The “proof of life” involves each and every state employee visiting a specified office, usually on foot, with the required document, to prove that he or she really exists.
Of the 357,430 state employees registered in the system, this year 8,765 were removed. These were people who had died or retired, or had been expelled or suspended from office. In other words, 2.5 per cent of the names in the system could be classified as “ghost workers”.
But the government does not seem to have undertaken any cost/benefit analysis. Is it really worth forcing hundreds of thousands of people to take time off work, to queue up for perhaps hours, to be told to come back tomorrow because this or that document is not in order, all in order to catch a relatively small number of ghost workers?
Namashalua said that government figures indicate that between 2013 and the first half of 2017 disciplinary proceedings were initiated against 4,120 state employees. 76 per cent of these have been concluded, and the staff involved sanctioned. 402 of these cases involved the theft of state funds.
The European Union spokesperson at the event, Geert Anckaert, also urged the collaboration of all citizens in anti-corruption efforts.
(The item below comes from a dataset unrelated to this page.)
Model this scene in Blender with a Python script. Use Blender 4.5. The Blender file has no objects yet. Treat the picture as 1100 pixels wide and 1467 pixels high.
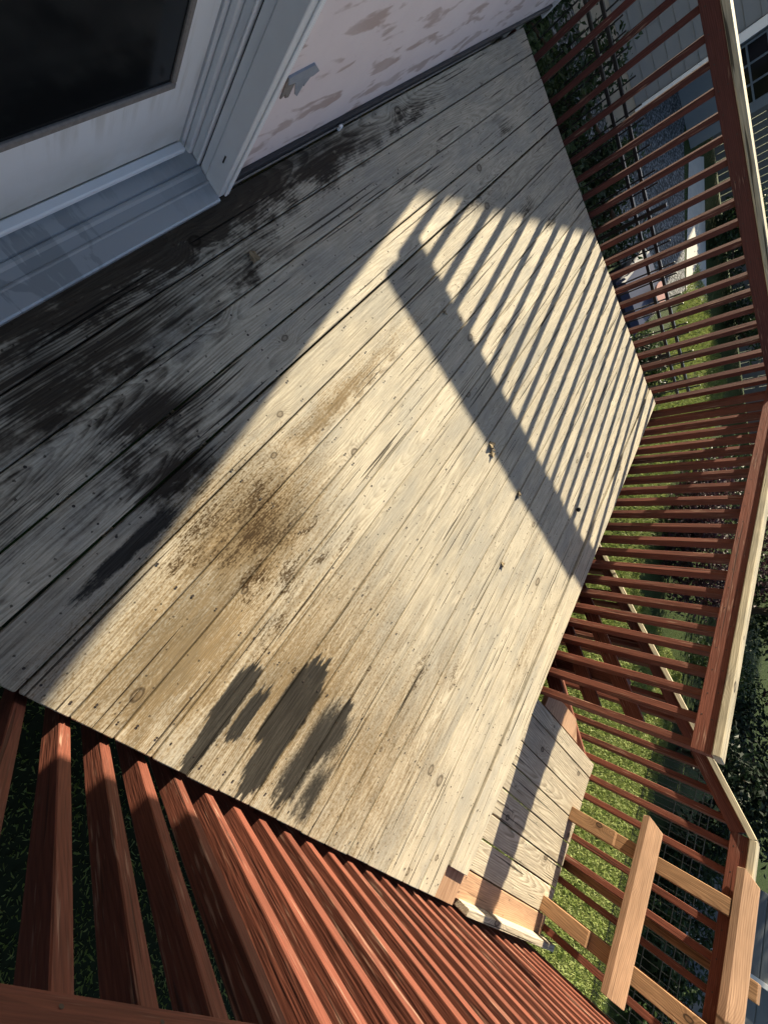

“We have the resources available for citizens to play an active role”, he said. “For example, green lines are available whereby people can make phone calls free of charge to the GCCC and to the Attorney-General’s Office. There are anti-corruption nuclei in the schools, and there are civil society bodies specialising in denouncing acts of corruption. We all have the obligation to make good use of these resources and to blow the whistle on corruption”.